▼▼▼
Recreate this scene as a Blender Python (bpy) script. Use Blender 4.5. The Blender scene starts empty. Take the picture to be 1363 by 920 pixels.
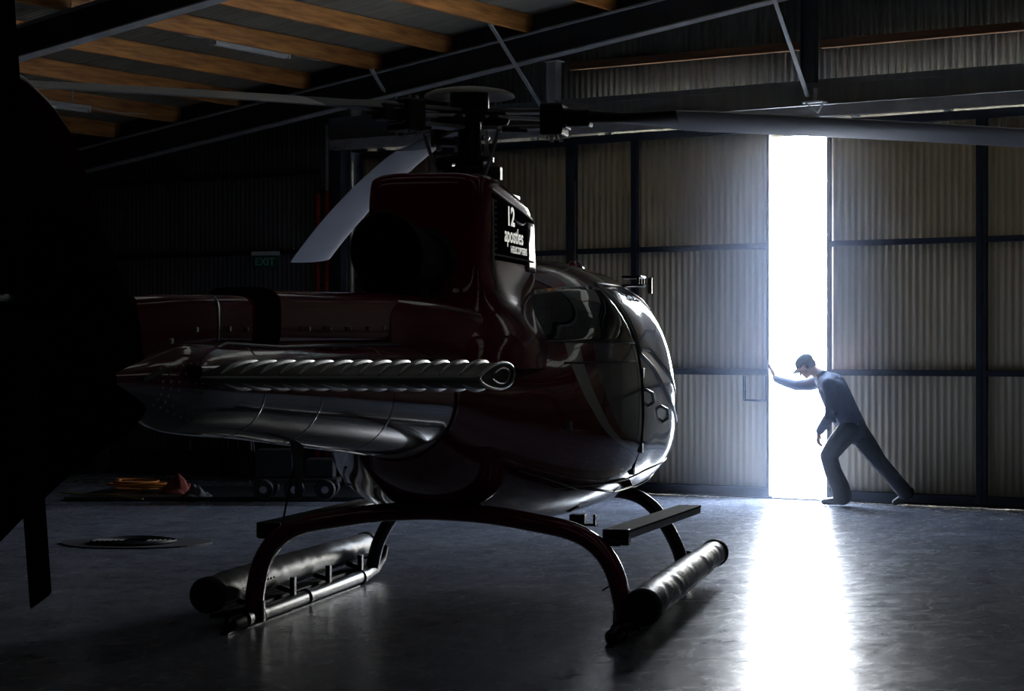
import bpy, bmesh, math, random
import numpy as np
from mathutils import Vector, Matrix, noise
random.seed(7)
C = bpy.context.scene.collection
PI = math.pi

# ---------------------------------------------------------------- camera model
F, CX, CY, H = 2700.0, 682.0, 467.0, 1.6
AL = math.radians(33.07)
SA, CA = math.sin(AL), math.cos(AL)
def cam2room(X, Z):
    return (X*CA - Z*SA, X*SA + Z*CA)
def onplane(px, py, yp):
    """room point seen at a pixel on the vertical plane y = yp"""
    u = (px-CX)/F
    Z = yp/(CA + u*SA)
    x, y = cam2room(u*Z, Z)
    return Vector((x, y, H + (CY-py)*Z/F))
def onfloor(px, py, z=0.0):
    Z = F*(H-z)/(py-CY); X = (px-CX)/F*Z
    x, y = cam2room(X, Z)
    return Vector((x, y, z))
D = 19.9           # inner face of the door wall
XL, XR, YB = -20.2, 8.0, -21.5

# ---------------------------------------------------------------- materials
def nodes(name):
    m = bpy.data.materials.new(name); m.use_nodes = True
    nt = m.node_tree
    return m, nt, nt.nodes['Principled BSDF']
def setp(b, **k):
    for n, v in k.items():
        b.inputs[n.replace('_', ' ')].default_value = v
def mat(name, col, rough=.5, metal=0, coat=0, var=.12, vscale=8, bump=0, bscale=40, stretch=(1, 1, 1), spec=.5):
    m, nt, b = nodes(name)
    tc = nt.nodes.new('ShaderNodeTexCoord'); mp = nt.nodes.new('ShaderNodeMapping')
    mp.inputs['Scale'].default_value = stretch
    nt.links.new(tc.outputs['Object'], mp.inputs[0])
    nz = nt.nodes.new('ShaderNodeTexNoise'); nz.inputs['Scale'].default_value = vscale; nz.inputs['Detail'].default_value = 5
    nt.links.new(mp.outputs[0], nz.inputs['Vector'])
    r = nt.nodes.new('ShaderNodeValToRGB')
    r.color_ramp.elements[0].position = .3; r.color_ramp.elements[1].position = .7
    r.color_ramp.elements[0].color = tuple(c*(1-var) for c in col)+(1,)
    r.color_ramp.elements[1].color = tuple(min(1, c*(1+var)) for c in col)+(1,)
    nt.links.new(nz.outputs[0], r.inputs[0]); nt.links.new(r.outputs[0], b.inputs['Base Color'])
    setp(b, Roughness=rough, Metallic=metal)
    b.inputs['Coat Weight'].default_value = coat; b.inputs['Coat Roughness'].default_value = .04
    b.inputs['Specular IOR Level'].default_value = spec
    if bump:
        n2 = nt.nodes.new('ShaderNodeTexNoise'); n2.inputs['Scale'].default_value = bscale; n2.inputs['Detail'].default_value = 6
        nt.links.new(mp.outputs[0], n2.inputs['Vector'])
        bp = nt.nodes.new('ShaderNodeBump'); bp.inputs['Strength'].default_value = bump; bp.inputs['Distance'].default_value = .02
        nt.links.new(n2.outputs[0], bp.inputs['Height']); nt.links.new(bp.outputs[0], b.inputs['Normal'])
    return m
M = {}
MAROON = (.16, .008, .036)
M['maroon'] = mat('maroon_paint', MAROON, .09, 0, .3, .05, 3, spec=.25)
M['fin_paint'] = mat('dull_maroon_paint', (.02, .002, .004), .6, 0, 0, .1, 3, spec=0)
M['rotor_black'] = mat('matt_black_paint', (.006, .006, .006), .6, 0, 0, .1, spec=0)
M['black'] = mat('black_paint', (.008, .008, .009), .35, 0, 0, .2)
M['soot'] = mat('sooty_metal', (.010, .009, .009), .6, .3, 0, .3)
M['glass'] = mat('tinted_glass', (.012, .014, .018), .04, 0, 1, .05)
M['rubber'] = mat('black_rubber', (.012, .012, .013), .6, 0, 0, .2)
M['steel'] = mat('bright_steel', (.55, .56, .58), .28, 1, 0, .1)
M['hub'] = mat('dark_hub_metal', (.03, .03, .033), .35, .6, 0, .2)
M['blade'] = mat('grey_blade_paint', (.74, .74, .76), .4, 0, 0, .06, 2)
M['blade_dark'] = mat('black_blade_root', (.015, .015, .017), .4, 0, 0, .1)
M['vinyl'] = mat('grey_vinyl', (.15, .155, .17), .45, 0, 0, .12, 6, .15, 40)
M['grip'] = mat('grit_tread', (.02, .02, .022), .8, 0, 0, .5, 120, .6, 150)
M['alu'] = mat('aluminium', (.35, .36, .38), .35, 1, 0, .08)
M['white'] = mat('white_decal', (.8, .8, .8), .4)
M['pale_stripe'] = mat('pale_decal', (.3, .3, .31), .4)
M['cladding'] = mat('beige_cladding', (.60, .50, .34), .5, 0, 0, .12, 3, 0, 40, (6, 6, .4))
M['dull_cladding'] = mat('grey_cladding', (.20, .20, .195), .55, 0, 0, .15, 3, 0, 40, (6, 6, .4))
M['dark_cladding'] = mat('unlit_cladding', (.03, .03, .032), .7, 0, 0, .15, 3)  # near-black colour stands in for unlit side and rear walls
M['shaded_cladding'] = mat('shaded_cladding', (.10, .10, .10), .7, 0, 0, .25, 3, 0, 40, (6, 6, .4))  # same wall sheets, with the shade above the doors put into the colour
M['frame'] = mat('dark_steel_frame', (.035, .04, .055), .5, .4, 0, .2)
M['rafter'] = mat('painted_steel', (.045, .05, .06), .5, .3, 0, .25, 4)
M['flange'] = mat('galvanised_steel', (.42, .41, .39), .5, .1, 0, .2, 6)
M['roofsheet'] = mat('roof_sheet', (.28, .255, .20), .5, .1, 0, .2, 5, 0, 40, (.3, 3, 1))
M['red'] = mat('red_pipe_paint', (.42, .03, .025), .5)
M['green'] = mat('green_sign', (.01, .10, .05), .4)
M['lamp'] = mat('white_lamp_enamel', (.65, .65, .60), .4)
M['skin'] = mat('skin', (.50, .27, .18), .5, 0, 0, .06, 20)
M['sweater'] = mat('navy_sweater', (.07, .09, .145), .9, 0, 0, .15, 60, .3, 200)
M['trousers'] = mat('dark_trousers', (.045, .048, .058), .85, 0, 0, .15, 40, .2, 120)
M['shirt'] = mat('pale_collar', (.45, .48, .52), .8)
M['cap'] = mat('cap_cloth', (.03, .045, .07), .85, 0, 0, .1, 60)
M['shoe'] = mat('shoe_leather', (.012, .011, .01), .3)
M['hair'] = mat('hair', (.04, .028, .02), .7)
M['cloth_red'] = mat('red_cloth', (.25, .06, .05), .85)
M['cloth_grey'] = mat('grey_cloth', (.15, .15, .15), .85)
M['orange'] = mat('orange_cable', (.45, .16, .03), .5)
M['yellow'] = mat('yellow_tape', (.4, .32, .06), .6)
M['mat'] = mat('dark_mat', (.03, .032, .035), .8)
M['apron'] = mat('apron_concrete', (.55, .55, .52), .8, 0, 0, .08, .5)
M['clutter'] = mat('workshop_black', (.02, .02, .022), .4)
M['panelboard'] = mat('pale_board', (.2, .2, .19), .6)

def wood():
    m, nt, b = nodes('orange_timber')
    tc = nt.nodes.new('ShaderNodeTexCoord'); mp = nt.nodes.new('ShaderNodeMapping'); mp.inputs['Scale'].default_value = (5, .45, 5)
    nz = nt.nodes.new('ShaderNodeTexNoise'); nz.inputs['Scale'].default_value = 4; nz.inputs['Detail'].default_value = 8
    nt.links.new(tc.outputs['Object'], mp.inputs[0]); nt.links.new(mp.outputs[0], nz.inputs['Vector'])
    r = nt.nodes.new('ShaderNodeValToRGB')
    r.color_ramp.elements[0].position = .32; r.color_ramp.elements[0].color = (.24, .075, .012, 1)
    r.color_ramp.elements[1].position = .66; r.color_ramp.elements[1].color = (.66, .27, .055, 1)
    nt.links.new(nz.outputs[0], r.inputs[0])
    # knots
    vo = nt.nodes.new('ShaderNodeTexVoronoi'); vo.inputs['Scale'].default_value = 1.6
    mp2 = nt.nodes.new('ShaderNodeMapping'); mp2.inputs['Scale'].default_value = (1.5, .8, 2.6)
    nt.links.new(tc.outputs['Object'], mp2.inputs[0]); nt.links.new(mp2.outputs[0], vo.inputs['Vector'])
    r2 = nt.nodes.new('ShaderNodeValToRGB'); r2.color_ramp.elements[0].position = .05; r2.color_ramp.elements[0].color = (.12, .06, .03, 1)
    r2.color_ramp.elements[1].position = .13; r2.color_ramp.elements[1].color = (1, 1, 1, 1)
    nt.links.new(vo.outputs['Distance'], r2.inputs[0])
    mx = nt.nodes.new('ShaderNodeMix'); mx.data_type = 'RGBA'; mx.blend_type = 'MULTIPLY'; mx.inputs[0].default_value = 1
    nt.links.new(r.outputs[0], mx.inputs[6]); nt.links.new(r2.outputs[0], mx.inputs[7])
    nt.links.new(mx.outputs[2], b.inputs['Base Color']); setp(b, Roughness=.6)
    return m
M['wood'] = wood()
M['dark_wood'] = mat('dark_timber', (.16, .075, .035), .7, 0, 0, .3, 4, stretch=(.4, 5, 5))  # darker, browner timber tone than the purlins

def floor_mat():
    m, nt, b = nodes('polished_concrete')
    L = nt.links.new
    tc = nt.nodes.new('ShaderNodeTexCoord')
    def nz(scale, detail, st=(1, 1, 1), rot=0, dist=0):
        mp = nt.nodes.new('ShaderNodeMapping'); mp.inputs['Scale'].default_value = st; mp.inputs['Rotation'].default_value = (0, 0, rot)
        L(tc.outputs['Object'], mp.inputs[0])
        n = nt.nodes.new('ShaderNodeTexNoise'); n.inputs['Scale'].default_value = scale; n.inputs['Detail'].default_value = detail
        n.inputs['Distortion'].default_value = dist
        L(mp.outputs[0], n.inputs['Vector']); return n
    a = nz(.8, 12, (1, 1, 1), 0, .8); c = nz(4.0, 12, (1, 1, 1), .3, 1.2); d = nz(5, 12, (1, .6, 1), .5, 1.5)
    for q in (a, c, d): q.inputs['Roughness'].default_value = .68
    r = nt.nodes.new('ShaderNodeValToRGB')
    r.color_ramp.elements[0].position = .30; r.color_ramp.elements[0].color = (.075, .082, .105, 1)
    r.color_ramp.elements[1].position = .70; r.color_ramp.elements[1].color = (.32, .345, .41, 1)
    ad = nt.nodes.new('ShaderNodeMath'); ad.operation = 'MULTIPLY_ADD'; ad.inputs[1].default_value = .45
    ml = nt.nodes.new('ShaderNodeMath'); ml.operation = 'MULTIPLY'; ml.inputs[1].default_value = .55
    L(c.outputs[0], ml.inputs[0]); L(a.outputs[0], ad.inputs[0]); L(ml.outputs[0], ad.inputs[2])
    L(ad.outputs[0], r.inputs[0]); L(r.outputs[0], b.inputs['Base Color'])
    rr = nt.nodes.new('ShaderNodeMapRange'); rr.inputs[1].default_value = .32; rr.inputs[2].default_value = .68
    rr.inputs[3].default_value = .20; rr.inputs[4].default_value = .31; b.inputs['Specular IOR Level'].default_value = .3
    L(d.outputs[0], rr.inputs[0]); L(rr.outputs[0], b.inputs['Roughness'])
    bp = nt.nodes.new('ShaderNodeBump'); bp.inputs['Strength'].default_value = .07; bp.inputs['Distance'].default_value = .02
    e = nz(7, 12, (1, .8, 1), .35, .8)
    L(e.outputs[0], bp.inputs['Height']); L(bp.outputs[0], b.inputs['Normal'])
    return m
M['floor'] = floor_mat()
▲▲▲
▼▼▼
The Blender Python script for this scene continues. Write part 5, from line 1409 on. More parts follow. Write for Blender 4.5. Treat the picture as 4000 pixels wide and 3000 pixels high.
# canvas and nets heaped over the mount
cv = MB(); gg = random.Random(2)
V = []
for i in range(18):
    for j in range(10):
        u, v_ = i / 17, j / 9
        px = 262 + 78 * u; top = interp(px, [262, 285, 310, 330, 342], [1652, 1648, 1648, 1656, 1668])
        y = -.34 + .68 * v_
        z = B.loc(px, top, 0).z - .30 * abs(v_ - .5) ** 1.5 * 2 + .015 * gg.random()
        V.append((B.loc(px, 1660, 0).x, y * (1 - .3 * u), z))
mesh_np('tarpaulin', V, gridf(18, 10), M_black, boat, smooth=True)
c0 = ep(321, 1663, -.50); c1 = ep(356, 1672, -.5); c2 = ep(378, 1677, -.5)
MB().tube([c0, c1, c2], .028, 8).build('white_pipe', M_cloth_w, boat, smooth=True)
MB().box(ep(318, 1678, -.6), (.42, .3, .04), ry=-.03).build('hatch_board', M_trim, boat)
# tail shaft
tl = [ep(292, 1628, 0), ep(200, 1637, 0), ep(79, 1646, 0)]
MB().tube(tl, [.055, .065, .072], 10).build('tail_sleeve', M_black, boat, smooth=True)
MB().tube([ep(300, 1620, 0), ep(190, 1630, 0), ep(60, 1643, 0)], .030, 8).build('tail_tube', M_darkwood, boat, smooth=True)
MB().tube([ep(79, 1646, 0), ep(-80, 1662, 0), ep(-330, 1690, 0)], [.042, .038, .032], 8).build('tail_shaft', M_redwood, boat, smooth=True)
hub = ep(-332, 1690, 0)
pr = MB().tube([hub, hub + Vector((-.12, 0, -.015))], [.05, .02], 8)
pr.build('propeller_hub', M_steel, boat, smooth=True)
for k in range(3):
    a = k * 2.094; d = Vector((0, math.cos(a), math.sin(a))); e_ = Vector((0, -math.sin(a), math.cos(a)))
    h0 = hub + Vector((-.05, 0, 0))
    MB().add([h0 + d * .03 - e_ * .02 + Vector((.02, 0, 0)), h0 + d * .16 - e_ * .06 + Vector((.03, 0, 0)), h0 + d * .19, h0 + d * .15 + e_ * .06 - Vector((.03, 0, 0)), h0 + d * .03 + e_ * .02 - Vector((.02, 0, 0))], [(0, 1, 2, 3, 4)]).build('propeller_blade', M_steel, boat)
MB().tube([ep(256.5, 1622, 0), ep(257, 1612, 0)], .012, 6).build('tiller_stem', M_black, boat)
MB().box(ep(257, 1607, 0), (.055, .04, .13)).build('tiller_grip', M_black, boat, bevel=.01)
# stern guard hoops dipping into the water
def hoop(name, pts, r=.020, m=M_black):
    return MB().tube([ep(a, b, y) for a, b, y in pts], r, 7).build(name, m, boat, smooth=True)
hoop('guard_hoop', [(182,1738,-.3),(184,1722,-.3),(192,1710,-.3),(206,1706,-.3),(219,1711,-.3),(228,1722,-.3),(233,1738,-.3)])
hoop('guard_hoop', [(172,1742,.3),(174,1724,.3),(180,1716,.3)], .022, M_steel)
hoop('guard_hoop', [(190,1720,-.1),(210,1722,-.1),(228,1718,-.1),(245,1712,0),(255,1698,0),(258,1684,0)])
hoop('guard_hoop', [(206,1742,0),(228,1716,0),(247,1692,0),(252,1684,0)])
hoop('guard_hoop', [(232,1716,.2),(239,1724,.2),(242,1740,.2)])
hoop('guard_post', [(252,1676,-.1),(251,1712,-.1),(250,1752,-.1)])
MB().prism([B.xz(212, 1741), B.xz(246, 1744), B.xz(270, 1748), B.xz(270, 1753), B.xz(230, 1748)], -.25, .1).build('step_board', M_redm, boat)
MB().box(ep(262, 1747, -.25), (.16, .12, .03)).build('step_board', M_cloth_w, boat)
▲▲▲
▼▼▼
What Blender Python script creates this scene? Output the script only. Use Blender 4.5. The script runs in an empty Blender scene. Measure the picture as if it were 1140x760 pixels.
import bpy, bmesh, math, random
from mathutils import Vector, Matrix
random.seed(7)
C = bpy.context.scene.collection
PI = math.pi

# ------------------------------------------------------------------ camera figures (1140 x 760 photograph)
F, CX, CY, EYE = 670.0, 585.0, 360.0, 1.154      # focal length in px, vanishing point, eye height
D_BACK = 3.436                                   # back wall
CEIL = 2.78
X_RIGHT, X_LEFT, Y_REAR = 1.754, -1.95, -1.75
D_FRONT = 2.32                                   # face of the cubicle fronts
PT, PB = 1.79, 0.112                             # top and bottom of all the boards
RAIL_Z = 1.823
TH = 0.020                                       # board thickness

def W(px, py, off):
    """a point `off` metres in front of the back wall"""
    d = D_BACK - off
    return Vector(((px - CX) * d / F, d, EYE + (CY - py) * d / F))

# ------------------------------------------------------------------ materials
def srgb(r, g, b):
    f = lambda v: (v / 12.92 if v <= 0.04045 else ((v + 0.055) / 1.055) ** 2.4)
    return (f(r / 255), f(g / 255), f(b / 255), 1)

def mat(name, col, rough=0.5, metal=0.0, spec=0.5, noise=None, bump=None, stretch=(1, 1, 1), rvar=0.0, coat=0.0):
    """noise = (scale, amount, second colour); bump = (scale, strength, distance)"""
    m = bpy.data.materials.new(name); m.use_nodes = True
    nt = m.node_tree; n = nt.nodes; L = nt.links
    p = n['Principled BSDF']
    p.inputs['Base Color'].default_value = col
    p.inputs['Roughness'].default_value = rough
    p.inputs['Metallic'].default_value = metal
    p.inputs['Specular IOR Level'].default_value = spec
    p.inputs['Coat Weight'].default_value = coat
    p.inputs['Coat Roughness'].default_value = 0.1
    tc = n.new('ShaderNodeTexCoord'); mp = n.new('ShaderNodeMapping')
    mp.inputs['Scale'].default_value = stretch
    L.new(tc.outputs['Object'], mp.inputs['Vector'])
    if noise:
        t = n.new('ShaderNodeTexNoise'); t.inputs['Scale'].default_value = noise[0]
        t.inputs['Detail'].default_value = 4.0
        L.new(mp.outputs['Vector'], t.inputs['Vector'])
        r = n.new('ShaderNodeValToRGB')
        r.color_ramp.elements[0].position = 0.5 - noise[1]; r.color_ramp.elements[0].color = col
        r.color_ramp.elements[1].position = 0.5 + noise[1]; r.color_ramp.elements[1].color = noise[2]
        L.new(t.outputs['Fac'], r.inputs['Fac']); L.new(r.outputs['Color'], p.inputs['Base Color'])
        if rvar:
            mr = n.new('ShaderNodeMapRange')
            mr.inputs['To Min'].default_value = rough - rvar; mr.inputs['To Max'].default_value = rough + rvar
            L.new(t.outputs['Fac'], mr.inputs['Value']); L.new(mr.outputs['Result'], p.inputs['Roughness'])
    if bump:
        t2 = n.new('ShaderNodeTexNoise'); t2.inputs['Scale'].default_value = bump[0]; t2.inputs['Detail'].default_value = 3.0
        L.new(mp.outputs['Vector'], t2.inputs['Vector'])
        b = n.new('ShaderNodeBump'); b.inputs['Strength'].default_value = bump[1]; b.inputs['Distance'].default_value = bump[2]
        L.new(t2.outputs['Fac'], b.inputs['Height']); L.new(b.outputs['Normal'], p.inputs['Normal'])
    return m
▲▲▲
Aim: Copy nothing but the lines above from the one with "Recreate this scene" to the one with "XL, XR, YB = -20.2, 8.0, -21.5", inclusive, word for word. Leave every picture out.

Answer to this exercise:
Recreate this scene as a Blender Python (bpy) script. Use Blender 4.5. The Blender scene starts empty. Take the picture to be 1363 by 920 pixels.
import bpy, bmesh, math, random
import numpy as np
from mathutils import Vector, Matrix, noise
random.seed(7)
C = bpy.context.scene.collection
PI = math.pi

# ---------------------------------------------------------------- camera model
F, CX, CY, H = 2700.0, 682.0, 467.0, 1.6
AL = math.radians(33.07)
SA, CA = math.sin(AL), math.cos(AL)
def cam2room(X, Z):
    return (X*CA - Z*SA, X*SA + Z*CA)
def onplane(px, py, yp):
    """room point seen at a pixel on the vertical plane y = yp"""
    u = (px-CX)/F
    Z = yp/(CA + u*SA)
    x, y = cam2room(u*Z, Z)
    return Vector((x, y, H + (CY-py)*Z/F))
def onfloor(px, py, z=0.0):
    Z = F*(H-z)/(py-CY); X = (px-CX)/F*Z
    x, y = cam2room(X, Z)
    return Vector((x, y, z))
D = 19.9           # inner face of the door wall
XL, XR, YB = -20.2, 8.0, -21.5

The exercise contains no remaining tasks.